What is forgiveness? What is not forgiveness?

A friend said that she’d been having nightmares.  She knew why.  It was the birthday of a man who had been important to her.  He treated her brutally, viciously.  Years after their last encounter, years after his death, she is still finding more ways that his abuse has hurt her.  Each discovery of another complication hits her like a fresh injury.  It’s as if he is still attacking her.  She asked what forgiveness would look like in a situation like hers.  What would it mean, exactly, for her to forgive him?

I didn’t get to know her until after this man was dead.  I don’t know the first thing about their relationship.  So the only answer I could possibly offer to her question would be a purely abstract one.  Since I have no background in psychology, that abstract answer would not be grounded in science.  I don’t want to babble, but maybe I can come up with something helpful to say.   

Often when we think of forgiveness, we think of a single event, a single act that resolves a conflict once and for all.  That clearly isn’t possible for someone in the situation  my friend finds herself in.  She never knows when she will find another wound.  So whatever forgiveness is for her, it can’t be a single act.  It has to be an ongoing process.    

In the course of the conversation, a famous line from Hannah More came up: “Forgiveness is the economy of the heart… Forgiveness saves the expense of anger, the cost of hatred, the waste of spirits.”  If an abstract discussion of the nature of forgiveness would be helpful, perhaps we could use that line as a test.  In the first place, More (or the character in her play) seems to be saying that forgiveness benefits the forgiver.  That makes sense of my friend’s interest in the idea of forgiving the man who hurt her.  He’s dead, after all; what she does won’t affect him one way or the other. 

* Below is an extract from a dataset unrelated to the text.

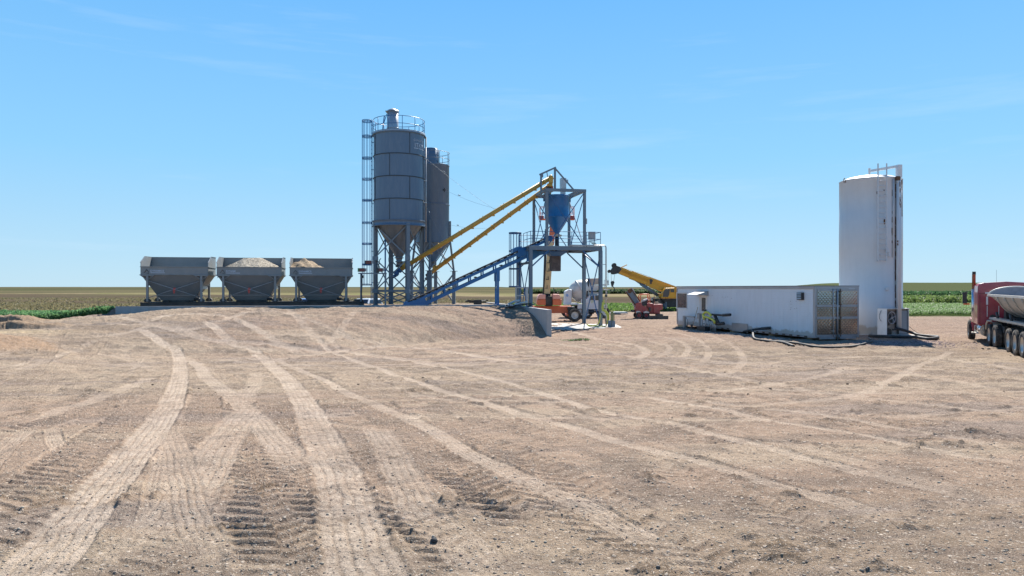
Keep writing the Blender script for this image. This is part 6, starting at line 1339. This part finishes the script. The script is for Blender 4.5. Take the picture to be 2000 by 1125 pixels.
# ---- red tractor unit with side dump trailer
ax = Vector((-.413, -.911, 0)).normalized(); ar = Vector((-ax.y, ax.x, 0))*-1   # ax points rearward (towards the camera)
ar = Vector((ax.y, -ax.x, 0)) if (Vector((ax.y, -ax.x, 0))).x > 0 else Vector((-ax.y, ax.x, 0))
FW = Vector((25.1, 39.0, 0)); RM = Matrix(((ax.x, ar.x, 0, FW.x), (ax.y, ar.y, 0, FW.y), (0, 0, 1, .02), (0, 0, 0, 1)))   # x rearward from the front axle, y to the far side, z up
RW = RM; RM = RW @ Matrix.Translation((5.4, .82, 0)) @ Matrix.Rotation(R(-3.2), 4, 'Z') @ Matrix.Translation((-5.4, -1.26, 0))
tu = thing('tractor_unit', 'dark red sleeper cab truck seen from behind on its left side', 'truck', (FW.x+ar.x*1.1, FW.y+ar.y*1.1, .02))
wheel(tu, (0, .06, .52), .52, .32, (0, 1, 0), 'rim', RM); wheel(tu, (0, 2.05, .52), .52, .32, (0, 1, 0), 'rim', RM)
for s in (4.75, 6.1):
    for y in (.2, 2.05): wheel(tu, (s, y, .52), .52, .27, (0, 1, 0), 'rim', RW, True, .6)
m = MB(RM); m.box(-1.0, 7.2, .68, .86, .75, 1.02); m.box(-1.0, 7.2, 1.4, 1.58, .75, 1.02)
for x in (2.6, 3.6, 5.4, 7.0): m.box(x, x+.15, .86, 1.4, .78, 1.0)
m.build('chassis', M['black'], tu)
SH = 3.02; x0 = 1.75; x1 = 3.75
m = MB(RM); sec_ = [(-.02, .95), (-.02, 2.5), (.0, 2.88), (.08, 2.99), (.25, SH+.02), (1.15, SH+.08), (2.1, SH+.02), (2.3, 2.99), (2.38, 2.88), (2.4, 2.5), (2.4, .95)]
m.loft([(x0, y, z) for y, z in sec_], [(x1, y, z) for y, z in sec_]); sl = m.build('sleeper', M['red'], tu, .05, 3)
m = MB(RM)
for z in (2.5,): m.box(x1+.002, x1+.014, -.01, 2.39, z-.012, z+.012)
for y in (.08, 2.3): m.box(x1+.002, x1+.012, y-.01, y+.01, .98, 2.45)
m.build('panel_seams', mat('dark_red_seam', (.12, .015, .02), .5), sl)
m = MB(RM); m.box(x1+.004, x1+.03, .3, .72, 2.5, 2.57); m.box(x1+.004, x1+.03, .34, .42, 1.95, 2.35); m.box(x1+.004, x1+.02, .37, .4, 1.35, 1.9); m.box(x1+.004, x1+.02, .85, .88, 1.4, 1.9); m.each('marker_lamp', M['white2'], sl)
m = MB(RM); m.cyl((x1, .62, 1.35), (x1+.03, .62, 1.35), .12); m.cyl((x1, 1.0, 1.1), (x1+.04, 1.0, 1.1), .08); m.each('air_fitting', M['black'], sl)
m = MB(RM); cbs = [(.2, 1.0), (.2, 1.75), (.3, 2.55), (.5, 2.7), (1.8, 2.7), (2.0, 2.55), (2.08, 1.75), (2.08, 1.0)]
m.loft([(.55, y, z) for y, z in cbs], [(1.74, y, z) for y, z in cbs]); cbb = m.build('cab', M['red'], tu, .05, 3)
m = MB(RM); m.add([(.75, .19, 1.8), (1.6, .19, 1.8), (1.6, .285, 2.5), (.9, .285, 2.5)], [(0,1,2,3)]); m.build('side_window', M['glass'], cbb)
m = MB(RM); A = [(-1.2, .55, .8), (-1.2, 1.7, .8), (-1.2, 1.65, 1.5), (-1.2, .6, 1.5)]; B = [(.54, .45, .8), (.54, 1.8, .8), (.54, 1.75, 1.95), (.54, .5, 1.95)]; m.loft(A, B); m.build('engine_hood', M['red'], tu, .06)
m = MB(RM)
for k in range(10):
    a, b = R(15+15*k), R(15+15*(k+1)); rr = .66
    m.add([(-rr*math.cos(a), .0, .52+rr*math.sin(a)), (-rr*math.cos(b), .0, .52+rr*math.sin(b)), (-rr*math.cos(b), .6, .52+rr*math.sin(b)), (-rr*math.cos(a), .6, .52+rr*math.sin(a))], [(0,1,2,3)])
    m.add([(-rr*math.cos(a), .0, .52+rr*math.sin(a)), (-rr*math.cos(b), .0, .52+rr*math.sin(b)), (-(rr+.04)*math.cos(b), .02, .52+(rr-.12)*math.sin(b)), (-(rr+.04)*math.cos(a), .02, .52+(rr-.12)*math.sin(a))], [(0,1,2,3)])
m.box(.6, .75, .03, .6, .5, 1.1); m.build('front_fender', M['red'], tu)
m = MB(RM); ex, ey = 1.62, .02; m.cyl((ex, ey, 1.0), (ex, ey, 2.72), .11, n=18); stk = m.build('exhaust_shield', M['chrome'], tu)
m = MB(RM); m.tube([(ex, ey, 2.7), (ex, ey, 3.35), (ex+.02, ey, 3.45), (ex+.1, ey, 3.55)], .085, 14); m.build('exhaust_pipe', M['exh'], stk)
m = MB(RM); m.obox((ex+.105, ey, 3.56), (.02, .16, .16)); m.build('exhaust_mouth', M['black'], stk)
m = MB(RM); m.box(.5, .62, -.4, -.2, 1.95, 2.55); m.tube([(.55, -.28, 2.55), (.55, -.1, 2.62), (.6, .2, 2.6)], .02, 6); m.build('side_mirror', M['black'], tu)
m = MB(RM); m.obox((.56, -.22, 1.92), (.1, .28, .1)); m.build('side_marker', M['amber'], tu)
m = MB(RM); m.cyl((1.2, .42, .68), (3.6, .42, .68), .33, n=24); m.cyl((3.62, .42, .68), (3.66, .42, .68), .2, n=16); m.build('fuel_tank', M['chrome'], tu)
m = MB(RM); m.box(.7, 1.2, -.02, .4, .38, .44); m.box(1.3, 2.2, .05, .4, .42, .46); m.box(.9, 1.0, .1, .4, .44, .8); m.each('step', M['deck'], tu)
m = MB(RW)
for k in range(8):
    a, b = R(60+15*k), R(60+15*(k+1)); rr = .62; m.add([(4.75-rr*math.cos(a), .05, .52+rr*math.sin(a)), (4.75-rr*math.cos(b), .05, .52+rr*math.sin(b)), (4.75-rr*math.cos(b), .42, .52+rr*math.sin(b)), (4.75-rr*math.cos(a), .42, .52+rr*math.sin(a))], [(0,1,2,3)])
m.tube([(4.05, -.05, .75), (4.12, -.05, 1.05), (4.4, -.05, 1.18), (5.2, -.05, 1.2)], .05, 8); m.build('drive_fender', M['deck'], tu)
m = MB(RM); m.tube([(2.6, .9, 3.05), (2.6, .9, 3.7)], .005, 4); m.tube([(2.6, 2.4, 3.05), (2.6, 2.4, 4.4)], .005, 4); m.each('antenna', M['black'], tu)
m = MB(RM)
for (a, b) in ((.9, 1.1), (1.0, 1.3), (1.1, 1.2)): m.tube([(x1, a, 1.1), (x1+.3, a+.1, .95), (x1+.6, b, 1.05), (x1+1.0, b, 1.3)], .02, 6)
m.box(x1+.02, x1+.3, .75, 1.5, .95, 1.2); m.build('air_lines', M['black'], tu)
# trailer
RM = RW
st_ = thing('side_dump_trailer', 'weathered side dump trailer with an open curved tub behind the red cab', 'trailer', tuple(RM @ Vector((9.5, 1.1, 0))))
for s in (9.0, 10.3, 11.6, 12.9):
    for y in (.2, 2.05): wheel(st_, (s, y, .52), .52, .27, (0, 1, 0), 'rim', RM, True, .6)
m = MB(RM); m.box(4.3, 15, .72, .92, .95, 1.22); m.box(4.3, 15, 1.32, 1.52, .95, 1.22); m.box(7.6, 8.0, .3, 1.9, .3, 1.0); m.build('chassis', M['black'], st_)
m = MB(RM); m.prism([(4.1, 1.28), (4.35, 1.36), (15, 1.36), (15, 1.26), (4.4, 1.24)], .03, .33); m.prism([(4.1, 1.28), (4.35, 1.36), (15, 1.36), (15, 1.26), (4.4, 1.24)], 2.0, 2.3); m.each('side_rail', M['deck'], st_, .015)
m = MB(RM); m.box(4.4, 15, .1, 2.2, 1.27, 1.31)
for x in np.arange(5, 15, 1.0): m.box(x, x+.08, .1, 2.2, 1.2, 1.27)
m.build('deck', M['steel'], st_)
prof = [(1.12+(y_-1.12)*.66, z_) for y_, z_ in [(-.62, 2.4), (-.52, 2.2), (-.32, 1.95), (0, 1.72), (.5, 1.52), (1.12, 1.46), (1.75, 1.52), (2.25, 1.72), (2.55, 1.95), (2.75, 2.2), (2.85, 2.4)]]
def tubsec(x, k, t=0): return [(x, 1.12+(y-1.12)*k*(1-t*.02), 2.42-(2.42-z)*k+t*.03) for y, z in prof]
def ends(x): return tubsec(x, 1)
m = MB(RM); secs = [tubsec(5.1, .42), tubsec(5.3, .72), tubsec(5.6, .93), tubsec(6.0, 1), tubsec(9.5, 1), tubsec(13, 1)]
# front end closes as a raised curved wall
def tub(m, shrink, flip):
    n = len(prof); V_ = []; xs_ = [4.35, 6.3, 13.5]
    # floor line slopes up to the front: at x=4.35 the section collapses to the rim
    S0 = [(4.35+.0, y*(1-shrink)+1.12*shrink, 2.42) for y, z in prof]
    S1 = [(5.4, 1.12+(y-1.12)*(1-shrink), 2.42-(2.42-z)*.62*(1-shrink)) for y, z in prof]
    S2 = [(6.6, 1.12+(y-1.12)*(1-shrink), 2.42-(2.42-z)*(1-shrink)) for y, z in prof]
    S3 = [(13.6, 1.12+(y-1.12)*(1-shrink), 2.42-(2.42-z)*(1-shrink)) for y, z in prof]
    S = [S0, S1, S2, S3]; P = [p for s in S for p in s]; fs = [(i*n+j, i*n+j+1, (i+1)*n+j+1, (i+1)*n+j) for i in range(3) for j in range(n-1)]
    m.add(P, fs, True)
m = MB(RM); tub(m, 0, False)
for x in (6.6, 8.2, 9.8, 11.4):
    pts = [(x, 1.12+(y-1.12)*1.01, z-.02) for y, z in prof]; m.tube(pts, .045, 6)
m.build('tub', M['tub'], st_)
m = MB(RM); tub(m, .035, True); arc = [(4.4, 1.12+1.14*math.cos(R(t)), 2.42+.42*math.sin(R(t))) for t in range(180, -1, -12)]
n = len(arc); back = [(4.37, p[1], 2.40) for p in arc]; m.add(arc+back, [(i, i+1, n+i+1, n+i) for i in range(n-1)]); arc2 = [(13.6, p[1], p[2]) for p in arc]; low = [(13.6, y, z) for y, z in prof]; m.add(arc2+low, [tuple(range(len(arc2)+len(low)))]); m.build('tub_lining', M['tub_in'], st_)
m = MB(RM); m.tube([(4.38, p[1], p[2]) for p in arc], .04, 8); m.beam((4.35, -.03, 2.43), (13.6, -.03, 2.4), .09, .1); m.beam((4.35, 2.27, 2.43), (13.6, 2.27, 2.4), .09, .1); m.build('tub_rim', M['tubrim'], st_)
m = MB(RM)
for x in (5.6, 8.5): m.prism([(.7, 1.3), (1.5, 1.3), (1.3, 1.65), (.9, 1.65)], x, x+.12, 'X'); m.cyl((x+.4, .1, 1.33), (x+.1, .1, 1.62), .06)
m.beam((5.0, .8, 1.34), (7.4, .5, 1.36), .05); m.beam((5.0, .5, 1.34), (6.4, .9, 1.36), .05); m.prism([(4.9, 1.3), (5.6, 1.3), (5.35, 1.75), (5.1, 1.8)], .5, 1.6); m.each('tub_cradle', M['black'], st_)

Second, to qualify as forgiveness my friend would have to save herself  “the expense of anger, the cost of hatred, the waste of spirits.”   The story of a once-for-all act of forgiveness can end with this savings.  An ongoing process in which a person copes with one loss after another sounds like it would be a very demanding thing to keep going.  Could it also be “the economy of the heart” in More’s sense?            

I wondered what else one could say, again at the abstract level available to those of us who weren’t there and don’t know what happened between my friend and the man who wronged her.  My near-total ignorance of psychological science keeps me from forming an intelligent opinion about the theories of Elisabeth Kübler-Ross, but it doesn’t keep me from thinking of her terminology, no more than my ignorance of what happened to my friend keeps me from trying to come up with something helpful to say to her about it. 

You may or may not remember Kübler-Ross’ name, but I suspect you’ve heard of one of her ideas.  In her 1969 book On Death and Dying, Kübler-Ross analyzed the process of grieving into five stages: denial, anger, bargaining, depression, and acceptance.   

“Acceptance” was Kübler-Ross’ term for the period when a person facing an irreversible loss has dissolved all the aggressions and fantasies that have driven his or her first reactions to the loss.  This is a quiet period in which the person comes to terms with the new reality and prepares to make the most of it.  This would seem to fit Hannah More’s description of forgiveness. 

It strikes me that three of the other stages might be mistaken for forgiveness.  Denial, bargaining, and depression might all leave a person calm while someone who has done him or her wrong goes unpunished.  But they do not meet Hannah More’s test.  While they may not involve anger or hatred, they do restrict the person’s emotional and cognitive life.  If a person tries to stay in one of those stages longer than necessary, it will not represent the economy of the heart, but a vast and ever-growing expense. 

Kübler-Ross did not regard the first four stages as disposable; one cannot go directly to acceptance of a major loss.  There are inner battles everyone who suffers an irreversible loss must fight.  Those battles may not always come according to the plan of campaign the five stages of grief model lays out, but to believe that one can simply come to peace with an irreversible loss without going through such battles is to engage in magical thinking.  

If we identify forgiveness as a function of acceptance, then we can see that injunctions to forgive can get in the way of growth towards forgiveness.  A person who believes that s/he must grant forgiveness immediately might try to stay in denial rather than deal with anger, or might turn his or her aggression inward and plunge ever deeper into depression. 

So, if my friend has to go through the whole grieving process every time she finds another wound, her “ongoing process” of forgiveness is going to be a way of life.